◆ **EXERCISE DESCRIPTION**
Go through the data and copy every line exactly, but not the images.

◆ **INFORMATION PROVIDED**
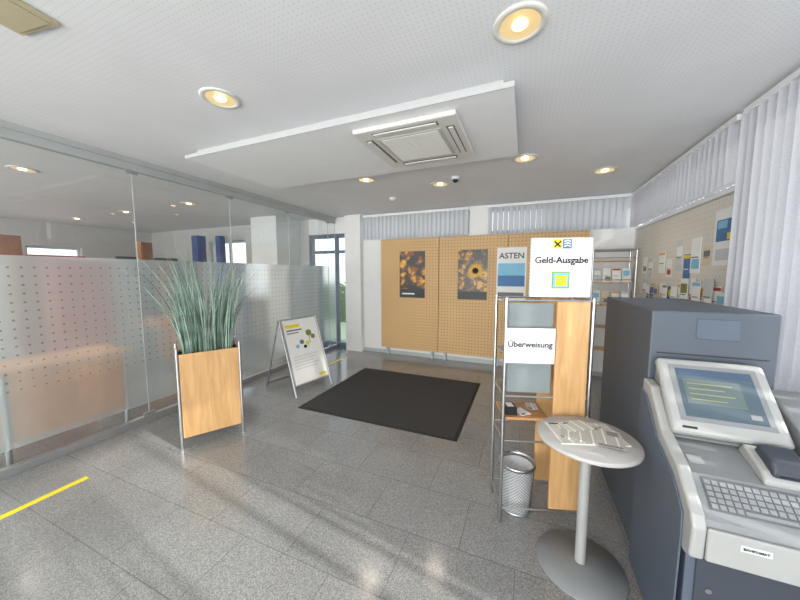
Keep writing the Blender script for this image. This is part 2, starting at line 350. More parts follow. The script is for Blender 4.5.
# glass partition
struct(MB().box(XL-.03,XL+.03,YF,YB,0,.07).build('trim_1',m_alu,bevel=.004),'aluminium floor rail of the glass partition','rail')
struct(MB().box(XL-.03,XL+.03,YF,YB,2.63,2.70).box(XL-.05,XL+.05,YF,YB,2.70,ZC).build('trim_2',m_alum2),'aluminium ceiling track of the glass partition','rail')
ys=[-3.0,-2.52,-1.42,-.32,.78,1.88,2.98,4.08,5.18,5.42]
for i,(a,b) in enumerate(zip(ys[:-1],ys[1:])):
    g=.003
    o=MB().raw([(XL,a+g,.07),(XL,b-g,.07),(XL,b-g,2.63),(XL,a+g,2.63)],[(0,1,2,3)]).build('window_%d'%(20+i),m_fglass,fix=False)
    struct(o,'frosted and dotted glass panel of the left partition','glass panel')
    e=MB().box(XL-.005,XL+.005,b-g,b+g,.07,2.63).build('edge_seal',m_alum2,o)
    if i<8: MB().box(XL-.014,XL+.014,b-.05,b+.05,.07,.10).box(XL-.014,XL+.014,b-.05,b+.05,2.60,2.63).build('patch_fitting',m_alu,o)
struct(MB().box(-3.05,XR,YB-.012,YB,0,.07).build('baseboard_back',m_alum2)); struct(MB().box(XR-.012,XR,2.93,YB-.012,0,.07).build('baseboard_right',m_alum2))

# ---------- ceiling fittings ----------
t=thing('ceiling_panel','long white suspended ceiling panel carrying the air conditioner','ceiling panel',(-1.46,2.475,2.66))
MB().box(-1.50,1.36,-.54,.555,0,.03).build('board',m_raft,t,bevel=.002); MB().box(-1.505,1.365,-.546,-.54,-.001,.031).build('dimmed_edge_strip',m_edge,t); MB().box(-1.44,1.30,-.47,.49,.03,.09).build('recess_edge',m_edge,t)  # front strip coloured darker to hold down window light on the white board
t=thing('air_conditioner','square light grey ceiling cassette air conditioner with central grille','air conditioner',(-.84,2.42,2.66))
fr=MB(); h=.39
fr.prism([(-h,-h),(h,-h),(h,h),(-h,h)],-.035,-.001,'z')
fo=fr.build('frame',m_cream,t,bevel=.012)
gg=MB().box(-.25,.25,-.25,.25,-.043,-.035).build('grille',m_creamdark,t,bevel=.008)
gl=MB()
for i in range(21):
    y=-.22+i*.022; gl.box(-.225,.225,y-.006,y+.006,-.047,-.043)
gl.build('grille_slats',m_cream,gg)
for k in range(4):
    mx=Matrix.Rotation(k*math.pi/2,4,'Z')
    MB().box(-.25,.25,-.345,-.29,-.038,-.035,mx).build('louver_slot',m_slot,t)
    MB().box(-.24,.24,-.338,-.302,-.046,-.038,mx).build('louver',m_cream,t,bevel=.003)
lt=thing('ceiling_light','large round lit recessed downlight nearest the viewer at the top','ceiling light',(-.064,1.606,ZC),0,'recessed downlights in the lobby ceiling')
MB().lathe([(.088,-.004),(.095,-.010),(.115,-.010),(.122,-.004),(.122,-.001)]).build('ring',m_cream,lt)
MB().lathe([(.089,-.006),(.075,-.003),(.03,-.002),(0,-.002)]).build('reflector',m_refl,lt)
MB().lathe([(.0,-.012),(.028,-.011),(.034,-.006),(.034,-.003)]).build('lamp',m_bulb,lt)
spots=[(-1.90,1.489,'round recessed downlight left of the ceiling panel near edge'),(-1.864,3.40,'small round downlight just beyond the air conditioner, left'),
 (-1.066,3.93,'small round downlight farthest back in middle of the ceiling'),(-.045,3.39,'round downlight just right of the ceiling panel far corner'),(.783,4.12,'round downlight near the right back corner')]
lights=[(-.064,1.606)]
for x,y,l in spots:
    copy_tree(lt,(x,y,ZC),l); lights.append((x,y))
for x in (-5.2,-7.0,-8.8):
    for y in (-.2,1.6,3.4):
        o=copy_tree(lt,(x,y,ZC),'office downlight seen through the glass partition'); o['group']='downlights in the office ceiling'
t=thing('smoke_detector','small round white smoke detector on the far ceiling','smoke detector',(-1.93,4.37,ZC)); 
MB().lathe([(.0,-.04),(.03,-.038),(.045,-.02),(.055,-.012),(.055,0)],n=24).build('body',m_white,t); MB().lathe([(.046,-.018),(.05,-.016)],n=24).build('slot_ring',m_black,t)
t=thing('security_camera','small white dome camera with dark lens hanging from ceiling','security camera',(-.82,3.72,ZC))
MB().lathe([(.0,-.03),(.045,-.03),(.05,-.0)],n=24).build('base',m_white,t); MB().lathe([(.0,-.066),(.018,-.062),(.03,-.05),(.036,-.03)],n=24).build('dome',m_black,t)
t=thing('ceiling_hatch','square beige flush fitting at the top left of ceiling','ceiling fitting',(-2.14,.68,ZC),R(8))
MB().box(-.13,.13,-.09,.09,-.012,0).build('plate',m_beige,t,bevel=.004); MB().box(-.10,.10,-.07,.07,-.016,-.012).build('cover',m_beige,t,bevel=.003)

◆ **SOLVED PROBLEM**
Keep writing the Blender script for this image. This is part 2, starting at line 350. More parts follow. The script is for Blender 4.5.
# glass partition
struct(MB().box(XL-.03,XL+.03,YF,YB,0,.07).build('trim_1',m_alu,bevel=.004),'aluminium floor rail of the glass partition','rail')
struct(MB().box(XL-.03,XL+.03,YF,YB,2.63,2.70).box(XL-.05,XL+.05,YF,YB,2.70,ZC).build('trim_2',m_alum2),'aluminium ceiling track of the glass partition','rail')
ys=[-3.0,-2.52,-1.42,-.32,.78,1.88,2.98,4.08,5.18,5.42]
for i,(a,b) in enumerate(zip(ys[:-1],ys[1:])):
    g=.003
    o=MB().raw([(XL,a+g,.07),(XL,b-g,.07),(XL,b-g,2.63),(XL,a+g,2.63)],[(0,1,2,3)]).build('window_%d'%(20+i),m_fglass,fix=False)
    struct(o,'frosted and dotted glass panel of the left partition','glass panel')
    e=MB().box(XL-.005,XL+.005,b-g,b+g,.07,2.63).build('edge_seal',m_alum2,o)
    if i<8: MB().box(XL-.014,XL+.014,b-.05,b+.05,.07,.10).box(XL-.014,XL+.014,b-.05,b+.05,2.60,2.63).build('patch_fitting',m_alu,o)
struct(MB().box(-3.05,XR,YB-.012,YB,0,.07).build('baseboard_back',m_alum2)); struct(MB().box(XR-.012,XR,2.93,YB-.012,0,.07).build('baseboard_right',m_alum2))

# ---------- ceiling fittings ----------
t=thing('ceiling_panel','long white suspended ceiling panel carrying the air conditioner','ceiling panel',(-1.46,2.475,2.66))
MB().box(-1.50,1.36,-.54,.555,0,.03).build('board',m_raft,t,bevel=.002); MB().box(-1.505,1.365,-.546,-.54,-.001,.031).build('dimmed_edge_strip',m_edge,t); MB().box(-1.44,1.30,-.47,.49,.03,.09).build('recess_edge',m_edge,t)  # front strip coloured darker to hold down window light on the white board
t=thing('air_conditioner','square light grey ceiling cassette air conditioner with central grille','air conditioner',(-.84,2.42,2.66))
fr=MB(); h=.39
fr.prism([(-h,-h),(h,-h),(h,h),(-h,h)],-.035,-.001,'z')
fo=fr.build('frame',m_cream,t,bevel=.012)
gg=MB().box(-.25,.25,-.25,.25,-.043,-.035).build('grille',m_creamdark,t,bevel=.008)
gl=MB()
for i in range(21):
    y=-.22+i*.022; gl.box(-.225,.225,y-.006,y+.006,-.047,-.043)
gl.build('grille_slats',m_cream,gg)
for k in range(4):
    mx=Matrix.Rotation(k*math.pi/2,4,'Z')
    MB().box(-.25,.25,-.345,-.29,-.038,-.035,mx).build('louver_slot',m_slot,t)
    MB().box(-.24,.24,-.338,-.302,-.046,-.038,mx).build('louver',m_cream,t,bevel=.003)
lt=thing('ceiling_light','large round lit recessed downlight nearest the viewer at the top','ceiling light',(-.064,1.606,ZC),0,'recessed downlights in the lobby ceiling')
MB().lathe([(.088,-.004),(.095,-.010),(.115,-.010),(.122,-.004),(.122,-.001)]).build('ring',m_cream,lt)
MB().lathe([(.089,-.006),(.075,-.003),(.03,-.002),(0,-.002)]).build('reflector',m_refl,lt)
MB().lathe([(.0,-.012),(.028,-.011),(.034,-.006),(.034,-.003)]).build('lamp',m_bulb,lt)
spots=[(-1.90,1.489,'round recessed downlight left of the ceiling panel near edge'),(-1.864,3.40,'small round downlight just beyond the air conditioner, left'),
 (-1.066,3.93,'small round downlight farthest back in middle of the ceiling'),(-.045,3.39,'round downlight just right of the ceiling panel far corner'),(.783,4.12,'round downlight near the right back corner')]
lights=[(-.064,1.606)]
for x,y,l in spots:
    copy_tree(lt,(x,y,ZC),l); lights.append((x,y))
for x in (-5.2,-7.0,-8.8):
    for y in (-.2,1.6,3.4):
        o=copy_tree(lt,(x,y,ZC),'office downlight seen through the glass partition'); o['group']='downlights in the office ceiling'
t=thing('smoke_detector','small round white smoke detector on the far ceiling','smoke detector',(-1.93,4.37,ZC)); 
MB().lathe([(.0,-.04),(.03,-.038),(.045,-.02),(.055,-.012),(.055,0)],n=24).build('body',m_white,t); MB().lathe([(.046,-.018),(.05,-.016)],n=24).build('slot_ring',m_black,t)
t=thing('security_camera','small white dome camera with dark lens hanging from ceiling','security camera',(-.82,3.72,ZC))
MB().lathe([(.0,-.03),(.045,-.03),(.05,-.0)],n=24).build('base',m_white,t); MB().lathe([(.0,-.066),(.018,-.062),(.03,-.05),(.036,-.03)],n=24).build('dome',m_black,t)
t=thing('ceiling_hatch','square beige flush fitting at the top left of ceiling','ceiling fitting',(-2.14,.68,ZC),R(8))
MB().box(-.13,.13,-.09,.09,-.012,0).build('plate',m_beige,t,bevel=.004); MB().box(-.10,.10,-.07,.07,-.016,-.012).build('cover',m_beige,t,bevel=.003)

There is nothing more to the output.